Disagreements between the two sides on hot-button issues like free trade agreements are unlikely to magically disappear, but officials say there’s plenty of common ground to be found, especially on the defense front.

“There has been a change in their perception of the world, which is getting more similar to ours,” said Sylvain Maillard, a centrist French lawmaker and president of the France-Germany friendship committee in the National Assembly.

Bonding over Trump

Merz and Macron were probably always going to get along well. Both are former creatures of the corporate world, though Merz’s career in the private sector — which included stints at white shoe law firm Mayer Brown and on the board of investment firm BlackRock — was much longer than Macron’s time as a banker at Rothschild & Co.

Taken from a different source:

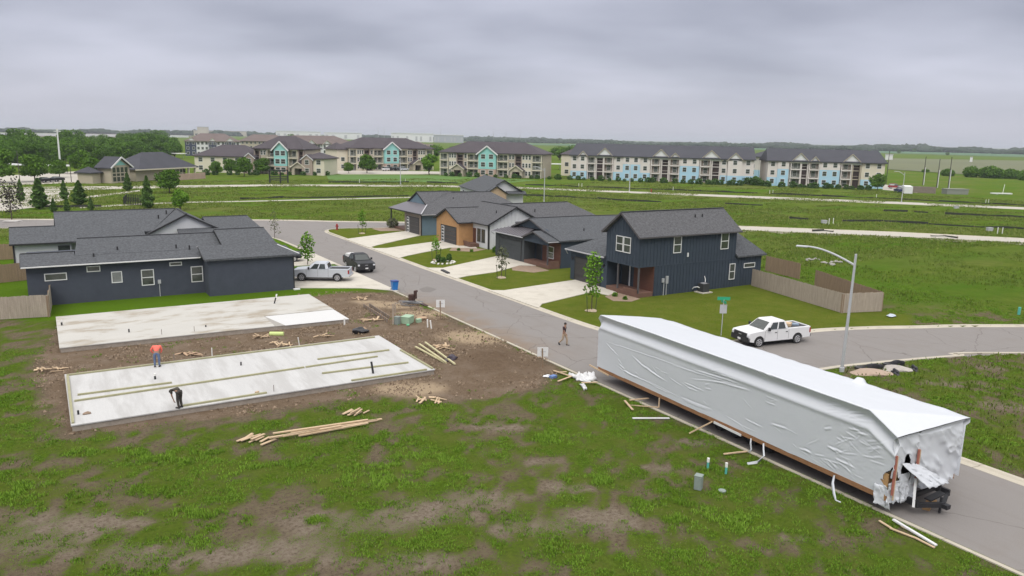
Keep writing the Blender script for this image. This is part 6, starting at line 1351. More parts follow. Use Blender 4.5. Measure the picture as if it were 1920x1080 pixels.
apartment('long grey-roofed apartment block with light blue and pale panels and six gables, centre right', g2(1069,334.5), g2(1411,346.4), 17,
  [(0,.045,'win',{**bl(1,0,0),'n':1}),(.045,.095,'win',{**bl(1,0,0),'n':1,'y':-.5}),(.097,.143,'balc',{'b':m_rail,'t':m_lwhite}),(.145,.19,'stair',{'t':m_lwhite}),(.19,.243,'balc',{'b':m_taupe,'t':m_lwhite}),(.245,.30,'win',{**bl(1,0,0),'n':1}),(.30,.395,'win',{**bl(1,1,0),'n':2,'y':-.4}),(.395,.45,'win',{**bl(1,0,0),'n':1}),
   (.455,.505,'balc',{'b':m_taupe,'t':m_lwhite}),(.51,.552,'stair',{'t':m_lwhite}),(.555,.61,'balc',{'b':m_taupe,'t':m_lwhite}),(.612,.715,'win',{**bl(1,1,0),'n':2,'y':-.4}),(.72,.775,'balc',{'b':m_taupe,'t':m_lwhite}),(.78,.825,'stair',{'t':m_lwhite}),(.827,.862,'win',{**bl(1,0,0),'n':1}),(.865,.94,'win',{**bl(1,0,0),'n':1,'y':-.6}),(.94,1,'win',{**bl(1,0,0),'n':1})],
  eave=8.7, rise=4.6, roofm=m_aroof2, wallm=m_lwhite, gables=[(.048,.095,1.6,-.5),(.147,.243,2.9,-.2),(.457,.555,2.9,-.2),(.556,.611,1.7,-.2),(.722,.83,2.9,-.2),(.866,.94,2.2,-.6)], run=1)
apartment('shorter grey-roofed apartment block with light blue and pale panels, farthest right', g2(1437,347.9), g2(1655,354), 16,
  [(0,.085,'win',{**bl(1,0,0),'n':1}),(.085,.18,'win',{**bl(1,1,0),'n':1,'y':-.4}),(.195,.285,'balc',{'b':m_rail,'t':m_lwhite}),(.285,.35,'stair',{'t':m_lwhite}),(.355,.445,'balc',{'b':m_taupe,'t':m_lwhite}),(.447,.62,'win',{**bl(1,1,0),'n':2,'y':-.4}),(.63,.72,'balc',{'b':m_taupe,'t':m_lwhite}),(.725,.80,'stair',{'t':m_beige}),(.805,1,'win',{'c':[m_lblue,m_cream,m_cream],'n':2,'w':1.3})],
  eave=8.6, rise=4.4, roofm=m_aroof2, wallm=m_lwhite, gables=[(.197,.355,2.8,-.2),(.36,.445,1.7,-.2),(.632,.80,2.8,-.2)], run=1)
dk = lambda c_: {'c': [c_]*3}
apartment('dark navy and white apartment block with brown roof behind the gap between two teal-gabled blocks', g2(540,300), g2(668,299), 18,
  [(0,.07,'win',{**dk(m_vwhite),'n':2}),(.07,.25,'win',{**dk(m_vwhite),'n':4}),(.25,.40,'win',{**dk(m_dnavy),'n':2,'y':-.6}),(.40,.48,'win',{**dk(m_vwhite),'n':1}),(.48,.62,'win',{**dk(m_vwhite),'n':2,'y':-.6}),(.62,.70,'win',{**dk(m_dnavy),'n':1}),(.70,1,'win',{**dk(m_vwhite),'n':5})], eave=8.8, rise=5, roofm=m_aroof3, wallm=m_vwhite, gables=[(.25,.40,2.4,-.6),(.48,.62,2.2,-.6),(.08,.16,1.8,-.3)])
apartment('navy and white brown-roofed apartment block at the wood edge, left of the teal-gabled blocks', g2(348,292), g2(452,293), 18,
  [(0,.2,'win',{**dk(m_dnavy),'n':2}),(.2,.42,'win',{**dk(m_vwhite),'n':3}),(.42,.56,'win',{**dk(m_dnavy),'n':2,'y':-.6}),(.56,.72,'win',{**dk(m_vwhite),'n':2}),(.72,.9,'win',{**dk(m_dnavy),'n':2,'y':-.6}),(.9,1,'win',{**dk(m_vwhite),'n':1})], eave=8.8, rise=5, roofm=m_aroof3, wallm=m_dnavy, gables=[(.03,.2,2.3,-.3),(.42,.56,2.0,-.6),(.72,.9,2.4,-.6)])
apartment('long brown-roofed apartment row seen over the teal-gabled block roofs', g2(452,288), g2(545,289), 18, [(0,1,'win',{**dk(m_beige),'n':12})], eave=8.6, rise=5, roofm=m_aroof3)
apartment('brown-roofed apartment row behind the middle teal-gabled block', g2(690,291), g2(812,292), 18, [(0,1,'win',{**dk(m_taupe),'n':12})], eave=6.5, rise=4, roofm=m_aroof3, wallm=m_taupe)
apartment('pale apartment block with blue panel glimpsed between the two grey-roofed blocks', g2(1402,330), g2(1446,334), 14, [(0,.45,'win',{**bl(1,0,0),'n':1}),(.5,1,'win',{**bl(1,0,0),'n':1,'y':-.4})], eave=8.6, rise=4, roofm=m_aroof2, wallm=m_lwhite)
# clubhouse
A, B = g2(252,341), g2(367,333); L_, P, bx, ang, ey = frame(A, B)
cb = thing('clubhouse', 'low clubhouse with big dark hip roof and a windowed teal gable at its left', 'clubhouse', P(0,0,0))
q = MB(); bx(q, 2, L_-4, 1, 10.5, -.5, 3.4); q.build('wall', m_beige, cb)
q = MB(); hip(q, P, 2, L_, 0, 11, 3.6, 8.3, .8, 9); q.build('roof', m_aroof2, cb)
q = MB(); bx(q, 0, L_-.5, -.85, -.6, 3.25, 3.6); bx(q, L_*.5, L_-5, .8, 1.02, 0, 3.2); q.build('trim', m_cream, cb)
q = MB(); [bx(q, L_*.5+1+k*1.6, L_*.5+2.1+k*1.6, .72, .8, 1.9, 2.9) for k in range(6)]; [bx(q, L_*.5+1+k*1.6, L_*.5+2.1+k*1.6, .72, .8, .5, 1.6) for k in range(6)]; q.build('window', m_glass, cb)
q = MB(); [bx(q, x_, x_+.5, -.5, 0, 0, 3.3) for x_ in (L_-4, L_-.8)]; q.build('porch_post', m_cream, cb)
q = MB(); bx(q, -8.8, -1.6, 0, 4.6, -.5, 4.7); q.ext([P(-8.8,0,4.7),P(-1.6,0,4.7),P(-5.25,0,7.0)], tuple(ey*.5)); q.build('gable_tower', m_beige, cb)
q = MB(); q.ext([P(-7.6,-.06,5.0),P(-2.9,-.06,5.0),P(-5.25,-.06,6.5)], tuple(ey*.05)); q.build('teal_gable', m_tealw, cb)
q = MB(); q.sheet([P(-9.6,-.7,4.4),P(-5.25,-.7,7.4),P(-5.25,5,7.4),P(-9.6,5,4.4)], .3); q.sheet([P(-5.25,-.7,7.4),P(-.8,-.7,4.4),P(-.8,5,4.4),P(-5.25,5,7.4)], .3); q.build('gable_roof', m_aroof2, cb)
q = MB(); q.bar(P(-9.6,-.8,4.25),P(-5.25,-.8,7.25),.15,.4); q.bar(P(-.8,-.8,4.25),P(-5.25,-.8,7.25),.15,.4); q.build('gable_trim', m_vwhite, cb)
for k in range(4):
    q = MB(); [bx(q, -8.2+k*1.55, -7.1+k*1.55, -.06, 0, z0, z1) for z0, z1 in ((.5,1.7),(2.0,2.7),(3.0,4.4))]; q.build('window', m_glass, cb)
q = MB(); bx(q, -12.5, -9.6, 3, 8, -.5, 3); q.build('side_wing', m_beige, cb); q = MB(); hip(q, P, -12.5, -9.6, 3, 8, 3.1, 4.6); q.build('side_roof', m_aroof2, cb)
q = MB(); bx(q, 3, L_-2, -5.2, -4.9, -.3, 1.9); wl = tag(q.build('stone_wall', m_brick), 'brownish masonry screen wall along the front of the clubhouse', 'wall')
q = MB(); a, b_ = G(1706,361), G(1754,363); q.bar((a.x,a.y,1.0),(b_.x,b_.y,1.0),.4,2.2); tag(q.build('stone_wall', m_stone), 'brown stone screen wall right of the white trailer', 'wall')
q = MB(); p = G(1790,364); q.ob((p.x,p.y,.8),(7,3,1.6),-.5); q.ob((p.x,p.y,1.65),(7.3,3.3,.14),-.5); tag(q.build('dumpster', m_rail), 'dark green container right of the stone screen wall', 'container')
# carport and white slab-like thing on the right meadow
p = G(1877,365); q = MB(); q.ob((p.x,p.y,.4),(6.5,1.2,.35),-.55); q.cyl((p.x+.8,p.y,0),(p.x+3.5,p.y+1,3.2),.06,6); q.cyl((p.x-2.5,p.y,0),(p.x-2.5,p.y,.4),.08,6); tag(q.build('drawbar_trailer', m_trimw), 'flat white trailer with a raised bar standing on the right meadow', 'trailer')
for k, (px, py, w) in enumerate(((636,305,9),(1049,318,14),(330,297,10),(60,324,30))):
    p = G(px, py); r_ = thing('carport', ['white carport roof left of the middle teal-gabled block','white carport roof between the right teal-gabled and the long blue-white block','white carport roof at the wood edge by the navy block','pale low garage roof before the wood in the far left lot'][k], 'carport', (p.x,p.y,0))
    q = MB(); q.ob((p.x,p.y,2.7),(w,5,.35),-.55); q.build('roof', m_vwhite, r_)
    q = MB(); [q.cyl((p.x+.85*d,p.y-.527*d,0),(p.x+.85*d,p.y-.527*d,2.6),.1,6) for d in (-w*.4,0,w*.4)]; q.build('post', m_gut, r_)
# far sheds and warehouses
def shed(label, x0, x1, dist, h, mtl, bands=True, depth=60, nb=12):
    a = _dir(x0)*dist; b_ = _dir(x1)*dist; L_, P, bx, ang, ey = frame(a, b_); r_ = thing('warehouse', label, 'warehouse', P(0,0,0))
    q = MB(); bx(q, 0, L_, 0, depth, -1, h); q.build('wall', mtl, r_)
    q = MB(); o_ = min(1, L_*.05); bx(q, -o_, L_+o_, -o_, depth+o_, h, h+min(1.5, h*.18)); q.build('roof', m_vwhite if bands else m_gut, r_)
    if bands:
        
        for k in range(nb):
            if (k*7) % 5 < 3: q = MB(); bx(q, L_*(k+.2)/nb, L_*(k+.62)/nb, -.6, 0, h*.15, h*.7); q.build('dock_door', m_gut, r_)
def _dir(px): p = G(px, 400); v = Vector((p.x, p.y, 0)); return v.normalized()
m_wh = mat('warehouse_white', (.70,.70,.71), .8, .06, .01, .2)
shed('long white warehouse on the horizon above the left teal block, several bays', 523, 605, 2300, 19, m_wh, nb=7); shed('white warehouse on the horizon right of the long one', 612, 681, 2350, 18, m_wh, nb=6)
shed('white and grey warehouse on the horizon with a row of bays above the middle block', 735, 812, 1850, 19, m_wh, nb=9); shed('grey low warehouse with white end on the horizon', 813, 868, 1850, 17, mat('warehouse_grey', (.36,.38,.42), .8, .08, .01, .2), nb=9)
shed('beige low industrial building on the left horizon', 372, 470, 2900, 17, mat('industrial_beige', (.50,.45,.36), .8, .06, .01, .2), False); shed('taller beige block on the left horizon industrial building', 379, 400, 2890, 29, mat('industrial_beige', (.50,.45,.36), .8, .06, .01, .2), False)
shed('white flat building far behind the long blue-white block', 1345, 1398, 900, 6.5, m_vwhite, False, 30); shed('small white farm building right of the far right block', 1648, 1662, 900, 5, m_vwhite, False, 12); shed('tiny white hut on the right horizon field', 1805, 1810, 900, 4.5, m_vwhite, False, 6)
q = MB(); a = _dir(5)*1500; b_ = _dir(360)*1700; q.bar((a.x,a.y,4),(b_.x,b_.y,4),8,4); tag(q.build('viaduct_wall', m_wh), 'thin pale highway wall behind the wood at the left', 'wall')
for px, d, h in ((711,2600,44),(826,2600,52),(923,2800,50),(946,2800,44),(972,2800,52),(722,2600,38)):
    p = _dir(px)*d; r_ = thing('radio_mast', 'thin grey mast on the far horizon', 'mast', (p.x,p.y,0), 'masts on the horizon'); q = MB(); q.tube([(p.x,p.y,0),(p.x,p.y,h)], [.7,.35], 4); q.build('mast', m_gut, r_)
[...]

They even share an affinity for the German artist Anselm Kiefer.

But without Trump, it’s not clear that the two leaders would’ve gotten off on such good footing.

The incoming German leader is an avowed transatlanticist, yet after his party’s election victory in February he made it clear that the United States, a country he claims to have visited more than 100 times, under Trump is no longer the dependable ally it once was.

Three days later, Merz rushed to Paris for a three-hour dinner with Macron at the Elysée palace during which they discussed — in English — issues ranging from Russia’s invasion of Ukraine to defense spending and the bloc’s economic challenges. Merz describes himself as “very close” to Macron.

“Merz and Macron have found a common wavelength,” agreed someone close to Merz, who was granted anonymity to speak freely. “There are intensive contacts that should lead to a Franco-German agenda, which should begin soon after the new German government has taken up its work.”

That doesn’t mean the two sides have an easy path forward.

Merz will have to overcome Germany’s long-standing allergy to debt to catch up after decades of underspending on defense.

And cash-strapped France has no easy way to reach the defense spending target of more than 3 percent of gross domestic product Macron recently set, so it has floated joint borrowing at the European level as a possible solution — a no-go for Germany so far.

Still, the challenges posed by the Trump administration’s retrenchment from Europe have created what one official close to Macron called an “alignment” between Berlin and Paris.

The crisis, the official said, created “quite powerful Franco-German momentum.”

Joseph de Weck, a fellow at the Foreign Policy Research Institute think tank, says Merz is “the best partner Macron has probably seen on the other side of the Rhine in the past seven years.”

It’s no coincidence, de Weck noted, that on Merz’s desk at the CDU headquarters in Berlin there is a black-and-white photo of Konrad Adenauer and Charles de Gaulle.

“Like Macron, Merz thinks in historical terms, and he might want to see a photo of him and Macron in history books one day,” de Weck said.